--- Given entries ---
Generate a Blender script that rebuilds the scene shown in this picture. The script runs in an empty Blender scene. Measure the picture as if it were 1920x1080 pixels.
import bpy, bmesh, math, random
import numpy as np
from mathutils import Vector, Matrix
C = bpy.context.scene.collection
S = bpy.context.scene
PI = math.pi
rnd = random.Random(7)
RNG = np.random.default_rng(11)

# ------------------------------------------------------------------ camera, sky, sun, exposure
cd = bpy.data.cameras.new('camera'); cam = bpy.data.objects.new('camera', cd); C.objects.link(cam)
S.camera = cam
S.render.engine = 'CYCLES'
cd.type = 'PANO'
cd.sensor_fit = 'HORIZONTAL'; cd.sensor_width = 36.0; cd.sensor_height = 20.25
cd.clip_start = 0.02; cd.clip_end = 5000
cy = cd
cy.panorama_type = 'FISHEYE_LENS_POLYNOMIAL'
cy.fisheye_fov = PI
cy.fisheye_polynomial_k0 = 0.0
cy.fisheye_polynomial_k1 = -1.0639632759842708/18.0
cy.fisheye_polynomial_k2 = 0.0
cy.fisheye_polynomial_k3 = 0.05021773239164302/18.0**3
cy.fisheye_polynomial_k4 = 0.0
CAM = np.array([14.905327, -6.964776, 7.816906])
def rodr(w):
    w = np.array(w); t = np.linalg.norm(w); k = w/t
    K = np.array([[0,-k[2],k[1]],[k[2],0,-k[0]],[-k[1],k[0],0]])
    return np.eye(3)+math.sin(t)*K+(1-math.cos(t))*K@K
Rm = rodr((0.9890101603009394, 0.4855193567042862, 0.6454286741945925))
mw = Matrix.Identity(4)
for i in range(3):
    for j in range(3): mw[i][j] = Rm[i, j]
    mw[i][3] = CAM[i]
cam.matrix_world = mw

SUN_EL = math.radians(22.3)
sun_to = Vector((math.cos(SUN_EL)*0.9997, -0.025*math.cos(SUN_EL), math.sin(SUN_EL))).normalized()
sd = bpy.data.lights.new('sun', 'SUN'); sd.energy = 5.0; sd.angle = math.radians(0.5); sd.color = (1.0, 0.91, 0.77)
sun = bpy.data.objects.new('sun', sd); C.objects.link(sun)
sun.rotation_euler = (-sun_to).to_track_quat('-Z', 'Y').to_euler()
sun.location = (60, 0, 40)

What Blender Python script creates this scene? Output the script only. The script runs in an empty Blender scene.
---
— Objective —
Repeat the data in its entirety, character for character.

— Task output —
Generate a Blender script that rebuilds the scene shown in this picture. The script runs in an empty Blender scene. Measure the picture as if it were 1920x1080 pixels.
import bpy, bmesh, math, random
import numpy as np
from mathutils import Vector, Matrix
C = bpy.context.scene.collection
S = bpy.context.scene
PI = math.pi
rnd = random.Random(7)
RNG = np.random.default_rng(11)

# ------------------------------------------------------------------ camera, sky, sun, exposure
cd = bpy.data.cameras.new('camera'); cam = bpy.data.objects.new('camera', cd); C.objects.link(cam)
S.camera = cam
S.render.engine = 'CYCLES'
cd.type = 'PANO'
cd.sensor_fit = 'HORIZONTAL'; cd.sensor_width = 36.0; cd.sensor_height = 20.25
cd.clip_start = 0.02; cd.clip_end = 5000
cy = cd
cy.panorama_type = 'FISHEYE_LENS_POLYNOMIAL'
cy.fisheye_fov = PI
cy.fisheye_polynomial_k0 = 0.0
cy.fisheye_polynomial_k1 = -1.0639632759842708/18.0
cy.fisheye_polynomial_k2 = 0.0
cy.fisheye_polynomial_k3 = 0.05021773239164302/18.0**3
cy.fisheye_polynomial_k4 = 0.0
CAM = np.array([14.905327, -6.964776, 7.816906])
def rodr(w):
    w = np.array(w); t = np.linalg.norm(w); k = w/t
    K = np.array([[0,-k[2],k[1]],[k[2],0,-k[0]],[-k[1],k[0],0]])
    return np.eye(3)+math.sin(t)*K+(1-math.cos(t))*K@K
Rm = rodr((0.9890101603009394, 0.4855193567042862, 0.6454286741945925))
mw = Matrix.Identity(4)
for i in range(3):
    for j in range(3): mw[i][j] = Rm[i, j]
    mw[i][3] = CAM[i]
cam.matrix_world = mw

SUN_EL = math.radians(22.3)
sun_to = Vector((math.cos(SUN_EL)*0.9997, -0.025*math.cos(SUN_EL), math.sin(SUN_EL))).normalized()
sd = bpy.data.lights.new('sun', 'SUN'); sd.energy = 5.0; sd.angle = math.radians(0.5); sd.color = (1.0, 0.91, 0.77)
sun = bpy.data.objects.new('sun', sd); C.objects.link(sun)
sun.rotation_euler = (-sun_to).to_track_quat('-Z', 'Y').to_euler()
sun.location = (60, 0, 40)

What Blender Python script creates this scene? Output the script only. The script runs in an empty Blender scene.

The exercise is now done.